Ayat ketujuh surat ini menjadi sebuah pertanyaan retoris yang sangat menggugah: "Lalu apa yang membuatmu mendustakan hari pembalasan?" (At-Tin: 7). Pertanyaan ini diarahkan kepada manusia yang telah menyaksikan berbagai tanda kebesaran Allah, mulai dari keajaiban alam semesta, kesempurnaan penciptaan diri mereka sendiri, hingga bukti-bukti kenabian. Dengan segala bukti yang ada, menolak hari pembalasan adalah tindakan yang tidak logis dan mengingkari keadilan Allah. Allah Maha Adil, dan setiap perbuatan sekecil apapun akan dimintai pertanggungjawaban.

Kandungan ini sangat krusial untuk menyeimbangkan pemahaman kita tentang potensi manusia. Keindahan penciptaan harus dibarengi dengan kesadaran akan keterbatasan hidup di dunia dan keniscayaan akhirat. Iman kepada Hari Kiamat adalah salah satu rukun iman yang menjadi pondasi bagi seorang mukmin untuk menjaga dirinya dari perbuatan maksiat dan senantiasa berusaha melakukan kebaikan. Tanpa keyakinan akan adanya pembalasan, manusia akan cenderung berbuat semaunya, karena merasa hidup ini adalah segalanya.
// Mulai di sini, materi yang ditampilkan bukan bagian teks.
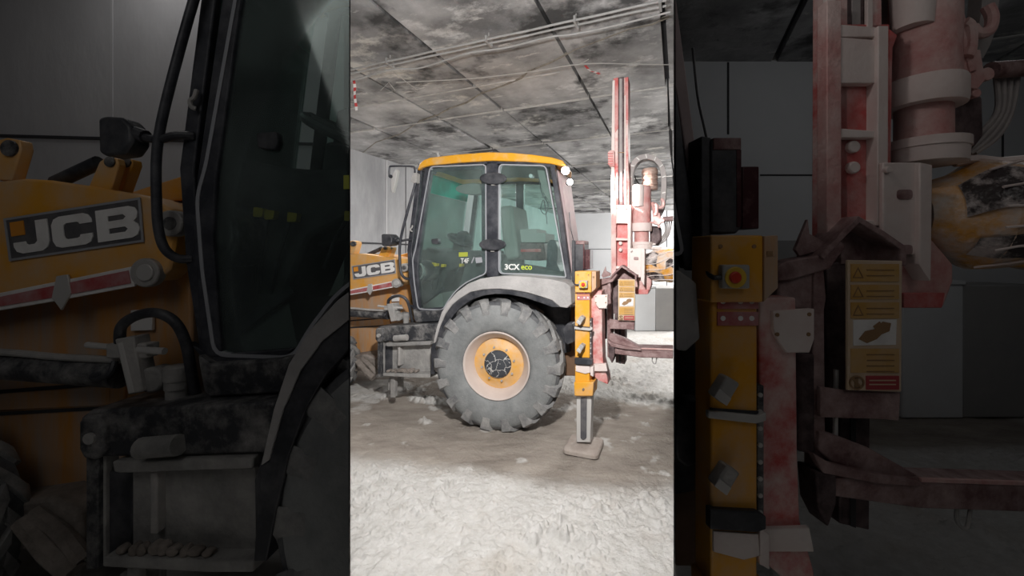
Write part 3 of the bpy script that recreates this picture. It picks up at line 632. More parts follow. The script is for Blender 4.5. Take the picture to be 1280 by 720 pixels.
        pr('ram_slot', rounded([(725.5, 497), (733.5, 497), (733, 548), (729, 550.5), (725.5, 548)], 1.5), -.068, -.055, 'charcoal', ram, None, .002)
        pr('leg_collar', [(717.5, 478), (742, 478), (741, 495), (718, 495)], -.12, .1, 'leg_yellow', sl, None, .006)
        part(F, 'collar_pin', MB().disc(F, 729, 487, -.13, -.115, 1.4), M['mud'], sl)
        fz = F.pt(730, 549, 0); mb = MB(); hw = F.rad(730, 549, 0, 21.5); zz = [0.0, .02, .055, .075]
        rings = []
        for z_, q_ in ((.0, 1.0), (.035, 1.0), (.05, .93), (.058, .6)):
            base = Vector((fz.x, fz.y, (fz.z - .06 if F.k != 1 else 0) + z_))
            rings.append([base + F.c * (x * hw * q_) + F.t * (y * .19 * q_) for x, y in rounded([(-1, -1), (1, -1), (1, 1), (-1, 1)], .3, 3)])
        mb.loft(rings); part(F, 'foot_pad', mb, M['paddust'], sl, 'dust covered foot pad', .004)
    return root

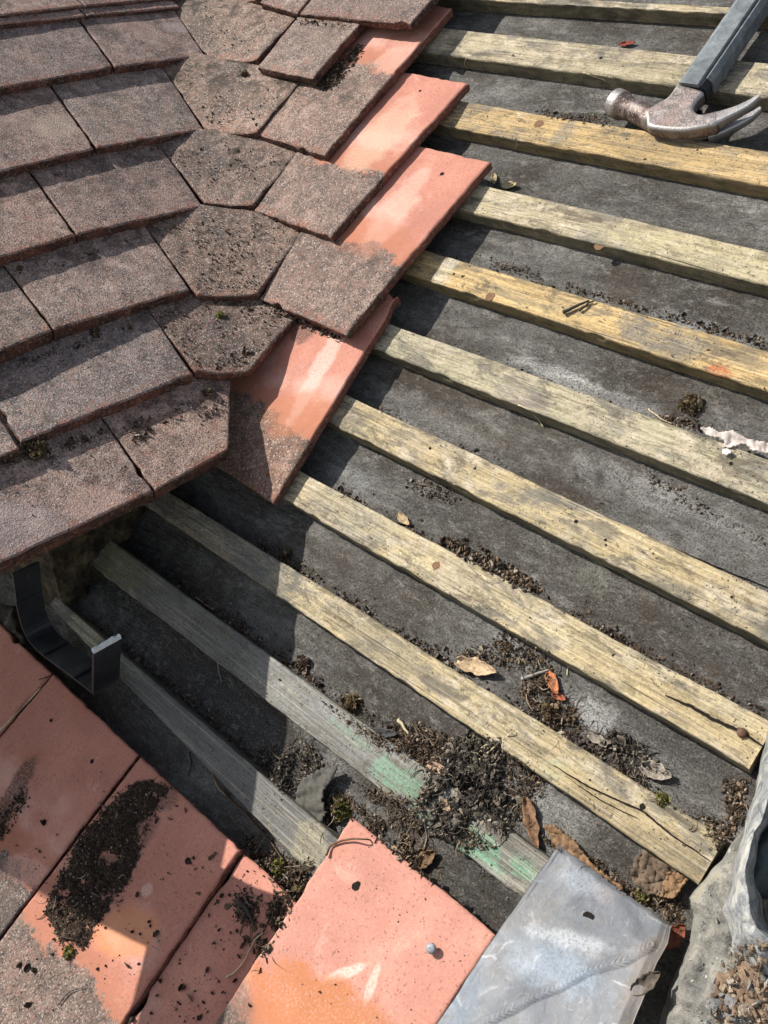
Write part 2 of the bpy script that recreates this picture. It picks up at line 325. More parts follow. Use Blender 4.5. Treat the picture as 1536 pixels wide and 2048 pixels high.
def left_tile(nl, nr, ul, ur, label, mi=0, h=0., length=.262, hidden=True, seed=0., group=G_L):
    """nl/nr nose pixels, ul/ur pixels where the side joints vanish under the course above (None: straight up)"""
    a = lun(*nl, h); b = lun(*nr, h)
    dirL = UL.copy() - NLv * .115; dirR = dirL.copy()
    if ul is not None: q = lun(*ul, h - .012); dirL = (q - a)
    if ur is not None: q = lun(*ur, h - .012); dirR = (q - b)
    sL = length / (dirL @ UL); sR = length / (dirR @ UL)
    o = tile_mesh('roof_tile', a, b, b + dirR * sR, a + dirL * sL, mat_left[mi], thick=.019, na=max(14, int(np.linalg.norm(b - a) / .0045)), nb=44, seed=seed)
    tag(o, label, 'roof tile', group); return o
g = .8  # px half gap
LT = [
 # row1 eave
 ((-150, 1193), (306, 981), None, (214, 852), 'large weathered eave tile with a pale patch, directly above the gutter bracket', 0),
 ((311, 979), (457, 897), (218, 852), (461, 762), 'weathered eave tile cut to a vertical edge beside the bare pink tile', 2),
 ((-190, 992), (38, 896), None, (0, 836), 'weathered left edge tile in the second course, black moss tuft at its corner', 0),
 ((41, 882), (385, 747), (-2, 812), (302, 626), 'long grey-brown tile in the second course up, left of the lowest valley tile', 1),
 ((-260, 800), (104, 659), None, (26, 558), 'grey tile at the left photo edge in the third course from the eave', 1),
 ((109, 657), (380, 577), (29, 556), (292, 457), 'weathered tile of the third course with chipped red bottom corner', 2),
 ((-150, 560), (150, 468), None, (58, 346), 'weathered tile with orange rub mark at left photo edge in the fourth course', 2),
 ((154, 467), (406, 411), (62, 343), (321, 293), 'grey tile of the fourth course with red streaks at its top edge', 0),
 ((-150, 376), (190, 296), None, (100, 174), 'weathered tile with a large oval pale lichen blotch in the fifth course', 0),
 ((194, 294), (407, 258), (104, 172), (331, 143), 'plain grey tile of the fifth course, right of the tile with the lichen blotch', 1),
 ((-120, 196), (226, 133), None, (144, 24), 'dark grey tile at left photo edge in the sixth course from the eave', 1),
 ((230, 132), (410, 110), (148, 22), (341, 9), 'grey tile with peach rub marks in the sixth course beside the second valley tile', 2),
 ((-120, 42), (168, 10), None, None, 'weathered tile cut off by the top left corner of the photo', 0),
 ((172, 10), (412, -12), None, None, 'weathered tile mostly above the top photo edge, over the sixth course', 1),
]
for i, (nl, nr, ul, ur, lab, mi) in enumerate(LT):
    left_tile(nl, nr, ul, ur, lab, mi, seed=i * 3.1)
LTO = [o for o in sc.collection.objects if o.get('group') == G_L]
for k_, m_ in ((0, mat_pale), (8, mat_oval), (11, mat_peach)): LTO[k_].data.materials[0] = m_
# second layer at the eave (short under tile)
a, b, c_ = (lun(*q_) - NLv * .0188 for q_ in ((-150, 1193), (306, 981), (457, 897)))
o = tile_mesh('eave_undertile', a + UL * .0025, c_ + UL * .002 - LH * .003, c_ + UL * .16 - LH * .005, a + UL * .16, mat_left[2], thick=.019, na=90, nb=20, seed=44, rough=2.6)
tag(o, 'dark crumbling red undertile course beneath the eave tiles, above the gutter bracket', 'roof tile')

# valley tiles
def valley_tile(UL_, NL_, NR_, UR_, hr, label, seed, hur=.035, thick=T):
    nl = lun(*NL_, 0.); ul = lun(*UL_, -.012); nr = unp(*NR_, hr); ur = unp(*UR_, hur)
    hl = ul + (ul - nl) * .85 - NLv * .001; hrr = ur + (ur - nr) * .6 - N * .003; b0 = .58
    wn = np.linalg.norm(nr - nl)
    def cf(a, b):
        if b < b0: f = b / b0; l = nl * (1 - f) + ul * f; r = nr * (1 - f) + ur * f
        else: f = (b - b0) / (1 - b0); l = ul * (1 - f) + hl * f; r = ur * (1 - f) + hrr * f
        P = l * (1 - a) + r * a
        wd = np.linalg.norm(r - l); return P - np.array([0, 0, 1.]) * ((4 * a * (1 - a)) * wd * .045 + (0 if b < b0 else .006 * (b - b0) / (1 - b0)))
    o = tile_mesh('valley_tile', nl, nr, hrr, hl, mat_valley, cfun=cf, seed=seed, na=30, nb=44, rough=1.2, camber=.0)
    tag(o, label, 'valley tile', G_V); return o
vpx = [((230, 700), (560, 720)), ((292, 560), (560, 640)), ((300, 455), (597, 474)), ((320, 292), (587, 314)), ((331, 142), (592, 170)), ((341, 8), (596, 28)), ((350, -120), (600, -90))]
vs = []; fs = []
for (a, b) in vpx:
    l_ = lun(*a, -.032); r_q = unp(*b, .004)
    for k in range(7): f = k / 6; vs.append(l_ * (1 - f) + r_q * f - np.array([0, 0, .012 * 4 * f * (1 - f)]))
for i in range(len(vpx) - 1):
    for k in range(6): q = i * 7 + k; fs.append((q, q + 1, q + 8, q + 7))
tag(newobj('valley_board', vs, fs, plain('valley_board_dark', (.05, .04, .032), .95, var=.4)), 'dark underlay added beneath the valley tiles so the gaps look shaded', 'valley board')  # dark underlay added so gaps below the valley noses read as shade
valley_tile((300, 622), (392, 741), (496, 743), (584, 640), .046, 'lowest valley tile, coated in moss crumbs, right edge exposed over the bare pink tile', 1., .023)
valley_tile((294, 455), (393, 588), (515, 587), (597, 474), .042, 'second lowest valley tile, covered in brown moss crumbs', 2., .027)
valley_tile((320, 292), (409, 403), (506, 408), (587, 314), .044, 'third valley tile up from the eave, grey with sparse moss near its head', 3., .030)
valley_tile((331, 142), (410, 257), (513, 263), (592, 170), .047, 'valley tile with a small moss clump at its upper edge, second from the top', 4., .036)
valley_tile((341, 8), (413, 113), (513, 117), (596, 28), .046, 'topmost fully visible valley tile, pale brown and olive', 5., .034)
valley_tile((350, -120), (428, -8), (516, -4), (600, -90), .046, 'valley tile whose dark lower edge just shows at the top of the photo', 6.)

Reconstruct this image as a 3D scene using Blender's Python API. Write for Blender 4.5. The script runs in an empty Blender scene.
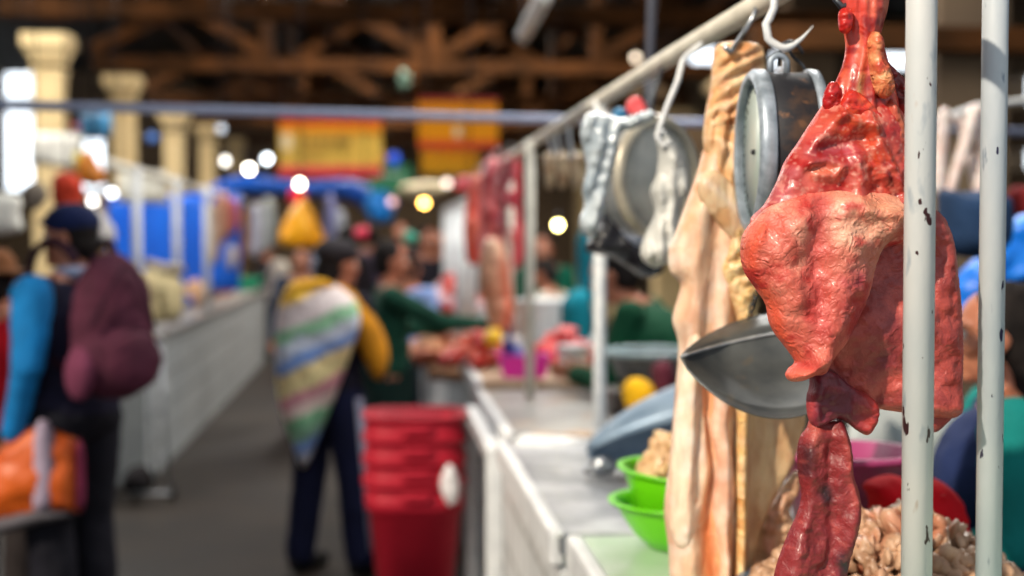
import bpy, bmesh, math, random
import numpy as np
from mathutils import Vector, Matrix, Euler, geometry
random.seed(7)
S = bpy.context.scene
COL = S.collection
# ------------------------------------------------------------------ camera
F = 1422.0                                    # focal length in pixels of a 1024 wide frame
cam_d = bpy.data.cameras.new('camera'); cam = bpy.data.objects.new('camera', cam_d); COL.objects.link(cam)
cam_d.sensor_width = 36.0; cam_d.lens = 36.0 * F / 1024.0
CAM = Vector((0, 0, 1.5)); cam.location = CAM
cam.rotation_euler = (math.radians(90 - 1.933), 0, math.radians(-5.305))
cam_d.dof.use_dof = True; cam_d.dof.focus_distance = 1.74; cam_d.dof.aperture_fstop = 2.3
cam_d.clip_start = 0.05; cam_d.clip_end = 200
S.camera = cam
RM = np.array(cam.rotation_euler.to_matrix())
# ------------------------------------------------------------------ view
S.view_settings.view_transform = 'Standard'; S.view_settings.look = 'None'
S.view_settings.gamma = 1.0; S.view_settings.use_curve_mapping = False
S.view_settings.exposure = 0.0
# ------------------------------------------------------------------ world + sun + added fill lamps
W = bpy.data.worlds.new('overcast'); S.world = W; W.use_nodes = True
W.node_tree.nodes['Background'].inputs[0].default_value = (0.84, 0.92, 1.0, 1)
W.node_tree.nodes['Background'].inputs[1].default_value = 0.62
# the sky is brightest low towards the far end of the hall
_n = W.node_tree.nodes; _t = _n.new('ShaderNodeTexCoord'); _s = _n.new('ShaderNodeSeparateXYZ'); _m = _n.new('ShaderNodeMapRange')
_m.inputs[1].default_value = .6; _m.inputs[2].default_value = .95; _m.inputs[3].default_value = .62; _m.inputs[4].default_value = 3.2
W.node_tree.links.new(_t.outputs['Generated'], _s.inputs[0]); W.node_tree.links.new(_s.outputs['Y'], _m.inputs[0]); W.node_tree.links.new(_m.outputs[0], _n['Background'].inputs[1])
sd = bpy.data.lights.new('sun', 'SUN'); sun = bpy.data.objects.new('sun', sd); COL.objects.link(sun)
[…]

Sebagai penutup, Surat At-Tin mengajarkan kepada kita dua pelajaran fundamental: pertama, menghargai dan mensyukuri anugerah penciptaan manusia yang begitu sempurna, dan kedua, meyakini dengan teguh adanya Hari Pembalasan serta berusaha untuk mempersiapkan diri menghadapinya dengan iman dan amal saleh. Kedua hal ini merupakan kunci kebahagiaan dunia dan akhirat.